Regulate “black-market” transactions – Prof Quartey

Tuesday 23rd April, 2019
Economics BoG Regulation 1

By Morkporkpor Anku/ Julius K. Satsi, GNA

Accra, April 23, GNA – Professor Peter Quartey, the Head of Economic Division at the Institute for Statistical, Social and Economic Research on Tuesday called on the Bank of Ghana to regulate the Foreign Currency Black-market Transactions.

He said the measure would ensure that anybody, who transacted business through exchange of currency, leaves records for the Bank to track and know how much the country was getting out of the system.

Prof. Quartey was speaking at this year’s edition of the Graphic Business/Stanbic Bank Breakfast Meeting in Accra on the theme: “Achieving Sustainable Exchange Rate Stability: Our Options.”

The quarterly meeting is to help stimulate intellectual discourse on pertinent issues affecting the national development.

He said: “At the moment, I do not think we are effectively doing anything in that regard to regulate them”.

On the depreciation of the cedi, Prof Quartey said, the Bank of Ghana needed to strengthen the macroeconomic fundamentals like the real Gross Domestic Product growth, fiscal deficit, inflation and debt.

He said, “an effective management of short-term spikes and slippers was important with sustained efforts to address medium to long-term structural bottlenecks to the real sector”.

He also suggested the facilitation of transactional trade between Ghana and China through the Central Banks describing it as important.

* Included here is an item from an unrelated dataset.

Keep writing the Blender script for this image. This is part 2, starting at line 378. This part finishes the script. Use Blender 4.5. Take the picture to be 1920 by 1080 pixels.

Dr Ernest Addison, the Governor of the Bank of Ghana, said the country had chosen a flexible exchange regime and this had helped in terms of growth performance over the years.

He said there was the need to improve the local contents in some of the leading sectors of the economy such as oil and the gold mining sectors in order to advance the performance of the currency.

He said the strong policy reforms in the last 24 months was a complimentary monetary policy coupled with financial sector reforms was yielding expected results adding that, “those were issues of the fundamentals of the country’s economy”.

He said for the country to deal with the bias against the cedi, there was the need to deliberately increase export and reduce import of goods to ensure the sustainable stability of the currency.

He said: “So long as we remain import dependent, we would have a bias of the currency in losing its value over time.”

The Governor said there was the need for the inclusion of micro and macroeconomics factors, when running the fiscal and monetary policies, which also had an impact on the behaviour of the exchange rates.

He said although it was important to be a recipient of sovereign bonds, they should be used to finance capital projects than being used to finance current expenditure.

Dr Joseph Obeng, the President of the Ghana Union of Traders Association (GUTA), said the Union had initiated the “income in income out” policy to help boost export.

He said the depreciation of the cedi negatively impacted businesses in the country as it reduces profit margins, adding that, “Increase in export is the surest way out”.

Dr Obeng said the depreciation does not encourage the stabilisation of prices, making it difficult for the Ghanaian trader to lose out of competition in the market.